DEAR ABBY: I am a 47-year-old professional man who loves children, but never had any of my own. Consequently, I have never had to contend with the considerable cost of raising children. Many of my friends are parents, and I feel the urge to buy their kids nice presents I know they want, or that I never received when I was a child, e.g., a wonderful bike or train set.
What’s the protocol for giving an expensive gift (e.g., a saxophone that can cost $1,000) to non-related children without creating awkwardness or obligation? Naturally, I would always check with the parents first. (All of us are white-collar executives and employed, but no one is “filthy rich.”) – Gift Giver in California
DEAR GIFT GIVER: The protocol is the one you are already observing, which is to have a conversation with the parents before buying expensive gifts for their children. And when you do, make clear that it is not your wish to cause awkwardness or a sense of obligation.

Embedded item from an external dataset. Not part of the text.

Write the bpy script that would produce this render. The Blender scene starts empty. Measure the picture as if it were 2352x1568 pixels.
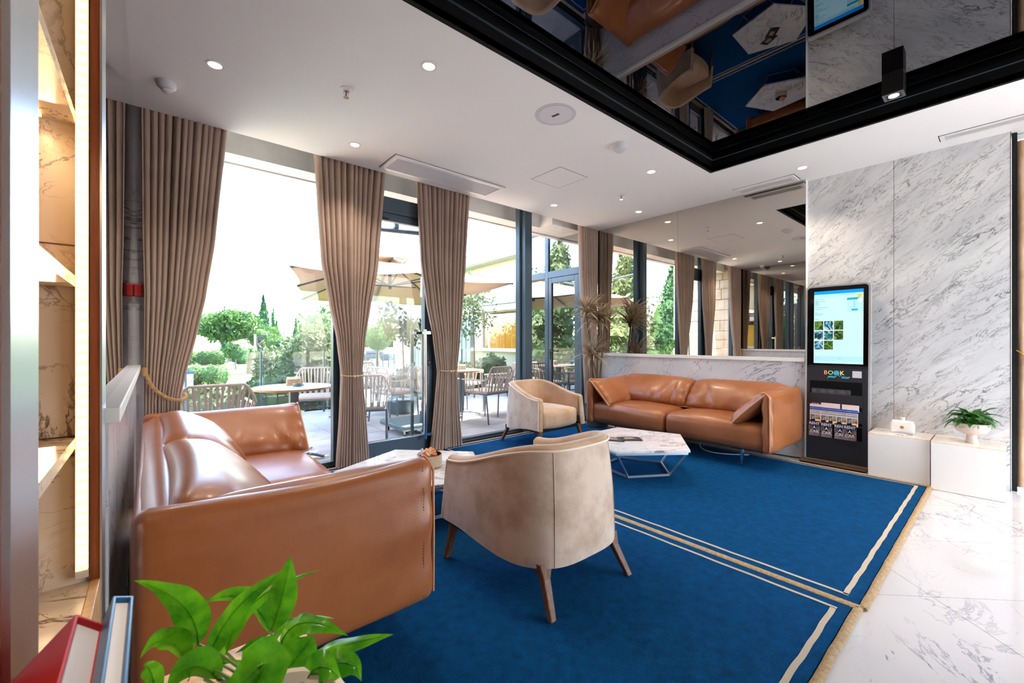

DEAR ABBY: I am increasingly reluctant to attend social and church events because several members of our group photograph everything and post the pictures online. My husband and I are private people, and we are uncomfortable with this. Why do people think they have the right to do this, and what can we do to stop it? – Discouraged in the East
DEAR DISCOURAGED: People post photos of themselves, their activities, their meals, etc. for a variety of reasons. Because you and your husband prefer not to be “memorialized” this way, tell the person taking the photos that you prefer to remain out of camera range – and request that in the future, any shot you might “accidentally” be in not be posted. If the person demands to know why, say, “Because I don’t want anyone from the IRS to find us.”